Scituate, Mass., a town whose lawsuit led to a 1991 legal decision construing a critical provision of the Clean Water Act.

BOSTON—NELC attorneys have long believed that a 1991 decision by the U.S. Court of Appeals for the First Circuit, North and South Rivers Association v. Town of Scituate, misconstrued a critical provision of the Clean Water Act. For three decades, the Scituate decision has stood as an obstacle to the role of citizen suit enforcement of environmental laws intended by Congress. 

On Sept. 26, the judges of the First Circuit called for a full court review of the Scituate opinion. The order came in a current Clean Water Act case, Blackstone Headwaters Association v. Gallo Builders, in which NELC attorneys filed an amicus curiae (friend of the court) brief urging the judges to take this step. 

The provision of the Act in question prohibits the federal Environmental Protection Agency (EPA) and citizen suit plaintiffs from seeking court-imposed penalties for violations that have already been the subject of a diligently prosecuted administrative penalty. The First Circuit ruled in Scituate that this provision bars citizen suits even where the government has sought no penalties and ruled further that administrative actions bar all aspects of a citizen suit—even where the defendant continues to violate the Act and the citizen plaintiff seeks court-ordered pollution reduction or other injunctive relief.

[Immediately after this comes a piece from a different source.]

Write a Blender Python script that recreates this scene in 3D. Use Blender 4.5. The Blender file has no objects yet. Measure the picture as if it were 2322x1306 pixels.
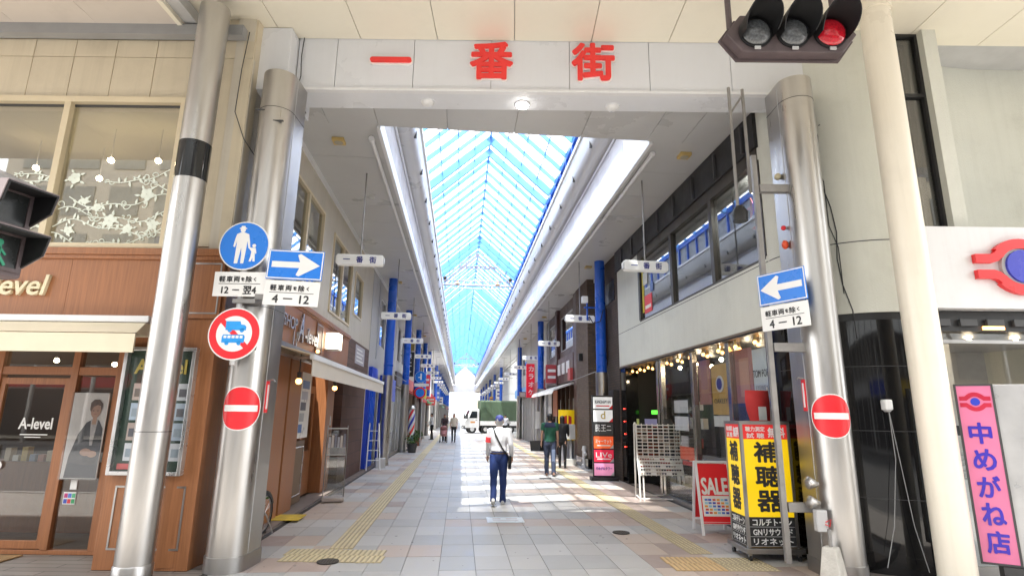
import bpy, math, random
from mathutils import Vector, Matrix
random.seed(7)
R = math.radians
sc = bpy.context.scene
col = sc.collection
# ---------------------------------------------------------------- camera
CA = R(5.2026)                      # angle between the arcade axis and the road frontage
cam = bpy.data.cameras.new('camera'); cam.lens = 19.61; cam.sensor_width = 36; cam.clip_end = 2000; cam.clip_start = .05
camo = bpy.data.objects.new('camera', cam); col.objects.link(camo)
Rt = Vector((0.9957987, -0.09067075, 0.01279698)); Up = Vector((-0.03226892, -0.21668773, 0.97570751)); Fw = Vector((0.08569519, 0.97202121, 0.21870321))
camo.matrix_world = Matrix(((Rt.x, Up.x, -Fw.x, 0), (Rt.y, Up.y, -Fw.y, 0), (Rt.z, Up.z, -Fw.z, 1.7), (0, 0, 0, 1)))
sc.camera = camo
# ---------------------------------------------------------------- daylight
SUN = Vector((.145, .33, -1)).normalized()
w = bpy.data.worlds.new('World'); sc.world = w; w.use_nodes = True
nt = w.node_tree; bg = nt.nodes['Background']
sky = nt.nodes.new('ShaderNodeTexSky'); sky.sky_type = 'NISHITA'; sky.sun_disc = False
sky.sun_elevation = math.asin(-SUN.z); sky.sun_rotation = math.atan2(-SUN.x, -SUN.y)
sky.air_density = 1.0; sky.dust_density = 2.5; sky.ozone_density = 1.0
tc = nt.nodes.new('ShaderNodeTexCoord'); cn = nt.nodes.new('ShaderNodeTexNoise'); cn.inputs['Scale'].default_value = 2.6; cn.inputs['Detail'].default_value = 9; cn.inputs['Roughness'].default_value = .62; nt.links.new(tc.outputs['Generated'], cn.inputs['Vector'])
cr = nt.nodes.new('ShaderNodeMapRange'); cr.inputs[1].default_value = .36; cr.inputs[2].default_value = .6; cr.inputs[3].default_value = .72; cr.inputs[4].default_value = 1; nt.links.new(cn.outputs[0], cr.inputs[0])
cm_ = nt.nodes.new('ShaderNodeMixRGB'); cm_.inputs[2].default_value = (7.2, 7.35, 7.5, 1); nt.links.new(cr.outputs[0], cm_.inputs[0]); nt.links.new(sky.outputs[0], cm_.inputs[1])
nt.links.new(cm_.outputs[0], bg.inputs[0]); bg.inputs[1].default_value = .15
sl = bpy.data.lights.new('sun', 'SUN'); sl.energy = 3.2; sl.angle = R(.53); sl.color = (1, .95, .88)
so = bpy.data.objects.new('sun', sl); col.objects.link(so); so.rotation_euler = SUN.to_track_quat('-Z', 'Y').to_euler()
sc.view_settings.view_transform = 'Standard'; sc.view_settings.look = 'None'
sc.view_settings.exposure = 2.1; sc.view_settings.gamma = 1; sc.view_settings.use_curve_mapping = False
sc.render.engine = 'CYCLES'
cy = sc.cycles; cy.use_denoising = True; cy.max_bounces = 10; cy.diffuse_bounces = 6; cy.glossy_bounces = 4; cy.transmission_bounces = 6; cy.transparent_max_bounces = 24
cy.caustics_reflective = False; cy.caustics_refractive = False; cy.sample_clamp_indirect = 6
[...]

In the Blackstone case, the district court dismissed a citizen suit seeking to stop ongoing pollution of a river and wetlands area. Citing the Scituate opinion, the district judge ruled that the citizen group’s claims for an injunction were barred because the state had previously issued an administrative compliance order and imposed an $8,000 penalty. In April, a three-judge panel of the First Circuit upheld this ruling.

In so doing, however, the panel—citing NELC’s amicus brief—acknowledged the disconnect between the Scituate opinion and both the plain language of the Clean Water Act and the legislative history leading up to the passage of that language by Congress. Nonetheless, the judges concluded, “as a panel, we are bound by Scituate,” since it is the law of the First Circuit.

Thereafter, the plaintiff in the Blackstone case petitioned for what is called an “en banc” rehearing—a reconsideration of the Scituate question before all of the judges of the First Circuit. After calling for an amicus brief from the EPA, which also supported rehearing, the panel put the issue to the full First Circuit. A majority voted to hear the case, and the petition for rehearing was granted on the issue of whether a state administrative action bars a citizen suit for an injunction to stop ongoing illegal pollution.

A negative answer to this question would overrule Scituate and would restore a portion of the Clean Water Act’s enforcement arsenal to its rightful position. Because Scituate was the first circuit court decision to interpret this provision, it has had an influential effect nationally—and its reversal would therefore have a similarly powerful impact.